My new idea is to keep it simple. Give every object in the scene a sphere and bound box (and convex hull volume if need be), then produce occlusion volumes for each object from the cameras perspective. Anything entirely enclosed in one of these volumes gets hidden, and also removed from the occlusion test (as it is a given that anything they may have occluded has already been occluded by the larger volume that swallowed it whole).  The sphere to volume check is quicker, so will act as an early out condition and speed things up.  I am also tinkering with the idea of grouping objects casually into a basic hierarchy, simply to allow all objects contained in what will be understood as a large interior space to be occluded in one go if the entire encompassing structure is hidden. That is, if there are 200 objects inside Building A, and Building A is occluded/hidden, then I instantly hide the 200 objects inside that building by traversing a pre-prepared list of objects, rather than asking each object if they where inside the building (in real-time). I won't go nuts and put everything in a hierarchy as tree traversal can be just as costly when you have n * n to deal with, but something efficient that makes sense would be smart.
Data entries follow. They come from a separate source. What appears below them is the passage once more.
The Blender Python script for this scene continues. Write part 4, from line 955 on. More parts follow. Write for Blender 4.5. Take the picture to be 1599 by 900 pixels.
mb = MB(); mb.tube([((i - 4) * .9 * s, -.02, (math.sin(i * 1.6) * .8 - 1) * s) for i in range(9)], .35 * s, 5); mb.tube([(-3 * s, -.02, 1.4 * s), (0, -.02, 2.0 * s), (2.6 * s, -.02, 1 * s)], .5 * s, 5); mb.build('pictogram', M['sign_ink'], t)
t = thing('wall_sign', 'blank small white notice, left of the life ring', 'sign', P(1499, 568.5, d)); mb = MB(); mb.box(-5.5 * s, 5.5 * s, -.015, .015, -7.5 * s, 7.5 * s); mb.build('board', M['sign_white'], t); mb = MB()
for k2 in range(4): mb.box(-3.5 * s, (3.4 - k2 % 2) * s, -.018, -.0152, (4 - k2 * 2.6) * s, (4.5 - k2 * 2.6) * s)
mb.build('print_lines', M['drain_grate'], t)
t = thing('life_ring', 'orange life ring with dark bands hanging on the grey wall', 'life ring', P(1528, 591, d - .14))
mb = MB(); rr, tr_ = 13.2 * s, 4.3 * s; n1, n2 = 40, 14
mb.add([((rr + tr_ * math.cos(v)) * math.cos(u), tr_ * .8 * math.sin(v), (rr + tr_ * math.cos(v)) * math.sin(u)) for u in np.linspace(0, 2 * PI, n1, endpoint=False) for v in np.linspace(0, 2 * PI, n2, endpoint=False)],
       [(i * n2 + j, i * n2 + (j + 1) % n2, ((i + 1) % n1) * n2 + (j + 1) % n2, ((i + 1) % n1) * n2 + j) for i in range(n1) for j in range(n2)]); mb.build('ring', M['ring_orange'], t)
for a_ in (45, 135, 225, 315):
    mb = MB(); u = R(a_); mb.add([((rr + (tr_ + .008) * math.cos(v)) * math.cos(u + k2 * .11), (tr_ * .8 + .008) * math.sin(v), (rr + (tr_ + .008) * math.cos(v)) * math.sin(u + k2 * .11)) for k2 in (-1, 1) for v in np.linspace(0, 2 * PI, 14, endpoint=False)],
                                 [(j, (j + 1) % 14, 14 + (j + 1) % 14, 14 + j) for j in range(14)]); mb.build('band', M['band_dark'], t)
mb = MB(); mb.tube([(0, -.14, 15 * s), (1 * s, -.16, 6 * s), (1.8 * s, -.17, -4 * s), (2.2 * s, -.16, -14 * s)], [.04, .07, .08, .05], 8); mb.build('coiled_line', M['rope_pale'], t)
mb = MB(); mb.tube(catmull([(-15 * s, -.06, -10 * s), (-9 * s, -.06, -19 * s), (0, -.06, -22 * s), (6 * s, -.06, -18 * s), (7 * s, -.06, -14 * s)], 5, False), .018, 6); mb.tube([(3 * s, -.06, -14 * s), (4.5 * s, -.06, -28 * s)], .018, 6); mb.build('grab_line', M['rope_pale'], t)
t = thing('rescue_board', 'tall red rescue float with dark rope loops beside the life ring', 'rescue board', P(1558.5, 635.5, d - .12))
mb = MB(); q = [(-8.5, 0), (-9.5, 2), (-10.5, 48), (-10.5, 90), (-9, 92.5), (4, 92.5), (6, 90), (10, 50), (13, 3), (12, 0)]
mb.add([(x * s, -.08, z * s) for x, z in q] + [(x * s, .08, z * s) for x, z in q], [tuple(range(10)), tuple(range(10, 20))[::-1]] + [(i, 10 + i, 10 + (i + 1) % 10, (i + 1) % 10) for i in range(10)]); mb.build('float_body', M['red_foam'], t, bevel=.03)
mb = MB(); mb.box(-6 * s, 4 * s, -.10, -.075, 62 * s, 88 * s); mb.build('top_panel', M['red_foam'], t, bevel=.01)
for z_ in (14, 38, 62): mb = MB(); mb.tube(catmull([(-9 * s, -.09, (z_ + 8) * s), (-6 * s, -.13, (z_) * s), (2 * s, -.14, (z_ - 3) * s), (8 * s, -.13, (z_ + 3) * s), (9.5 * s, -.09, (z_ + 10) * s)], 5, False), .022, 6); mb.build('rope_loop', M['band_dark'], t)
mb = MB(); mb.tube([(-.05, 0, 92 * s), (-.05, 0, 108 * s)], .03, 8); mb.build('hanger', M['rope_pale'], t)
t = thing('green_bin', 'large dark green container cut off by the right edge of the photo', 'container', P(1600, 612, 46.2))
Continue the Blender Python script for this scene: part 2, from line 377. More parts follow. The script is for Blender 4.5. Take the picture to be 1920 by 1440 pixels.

This P002 prototype will NOT take a weekend as I have to write my own 3D vector / plane / volume / frustum math code, and it takes my brain a while to wrap itself around it.  After a good 4-5 hours the current prototype creates 100 objects randomly in the scene with a camera roaming around, then works out the bounds of the box and produces eight vectors, one for each corner of the 3D box in world space, then works out a left and right plane from the camera to each side of the box. This effectively allows me to hide any objects that are to the right of the left plane and the left of the right plane. It works great for two planes, but for my next version (on Wednesday) I will need top and bottom planes and up to three front facing planes to describe the visible faces of the box. Also all boxes are current unrotated so you only ever see two sides, but ideally I want to spin all boxes in random angles on three axis so I can create an occlusion volume that perfectly matches the shape of the oriented boxes.  The far plane I can forget about as it stretches into infinity and I absolutely want to hide everything beyond the box. I then apply this technique to every box in the scene and in theory each box should be able to hide every other box no matter where the camera is placed, even if it is placed high up looking down on the boxes.

All sounds a bit complex without lots of illustrations but a simple search on Google should show you what I am talking about as it's a common technique in most engines.  If I need more definition I will upgrade to convex hulls or quick hulls which will enclose the object much nicer than a big stonking box, but we will see if that is required.  The key here is to get a technique that FPSC Reloaded can use for outdoor and indoor scenes, and the best way to know that is to mock-up some typical scenes and throw this new occlusion system at it.  Ideally I want to start with a disorganised scatter of seemingly arbitrary object meshes, and have a system that automatically groups them and then occludes them, all at real-time speeds (no build time allowed).  If I succeed, I will have defeated the second biggest bottle neck of FPSC. The first being light mapping which was squashed thanks to P001 prototype (see previous blogs).  Once P002 has been conquered, I will play a little more FPSC classic to see what the third biggest bottle neck in the build step is, and come up with an P003 that defeats it.

Signing Off

Have a good five hours still to go, but I am over the hill now so it's just a case of keeping busy until 5PM. An FPS game might be in order, but my inbox generally fills up in the afternoon so I dare say more important things will emerge as the afternoon unfolds. Last time I made a snowman to keep myself awake during the weekend. This time there is only enough powder for a snow gnome one foot tall so that's definitely out.  Coffee is also not a good idea right now. I will probably open up Google and do some casual research into techniques such as LPP, occlusion tricks, real-time shadow mapping and the like.  All useful stuff to pack my brain with for the many tasks ahead!